Vers des services publics plus participatifs

Faisant état de la nécessité de disposer de plus de ressources pour la numérisation, Dana Sakařová, membre du CESE, a averti que la République tchèque avait pris du retard à cet égard, que le public n’était pas très bien informé et qu’il s’imposait de ne pas exclure les Européens qui ne sont pas en mesure d’utiliser les services numériques.

Mateusz Szymański, membre du CESE, a présenté un exemple de réussite quant à la manière dont les syndicats pourraient compléter les travaux du gouvernement, en soulignant qu’en Pologne, la cocréation fonctionne dans de petites entreprises, où des «inspecteurs sociaux» ont endossé le rôle de médiateurs entre les employeurs et l’État.
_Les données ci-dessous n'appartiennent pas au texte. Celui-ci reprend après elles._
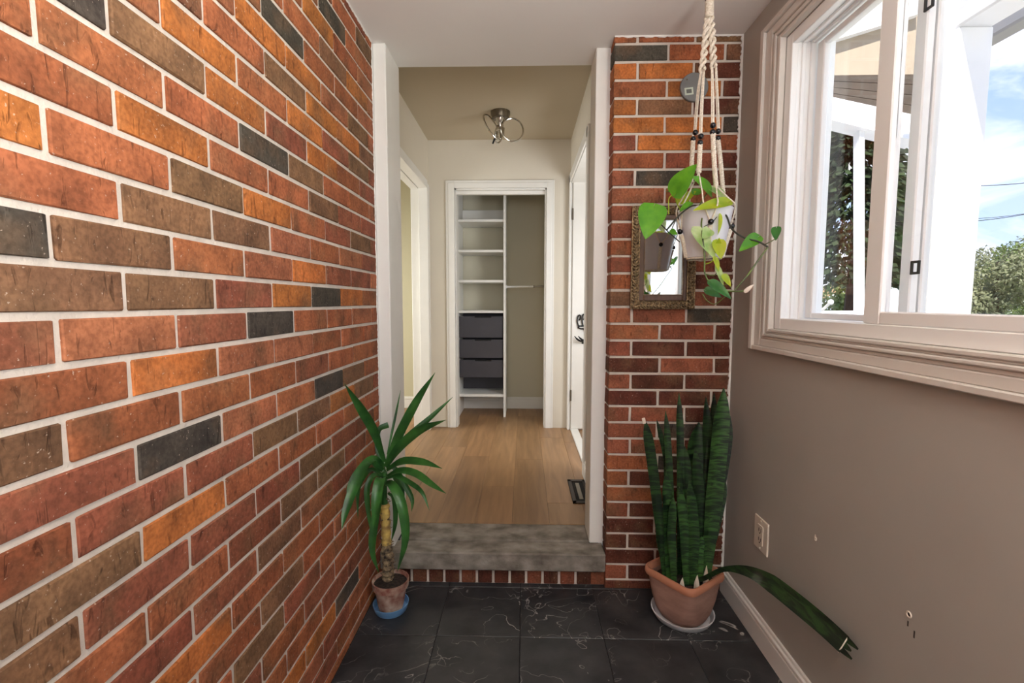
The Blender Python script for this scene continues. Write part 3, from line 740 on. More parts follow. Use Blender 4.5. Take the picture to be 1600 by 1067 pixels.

La cocréation intervient sur le terrain lorsque les citoyens obtiennent des pouvoirs et parlent pour eux-mêmes. La transition vers une société numérique doit être inclusive, et cette exigence requiert d’introduire davantage de créativité dans les rôles, a conclu Eva Hijmans, de l’université d’Utrecht, qui s’était également chargée d’animer le séminaire en ligne.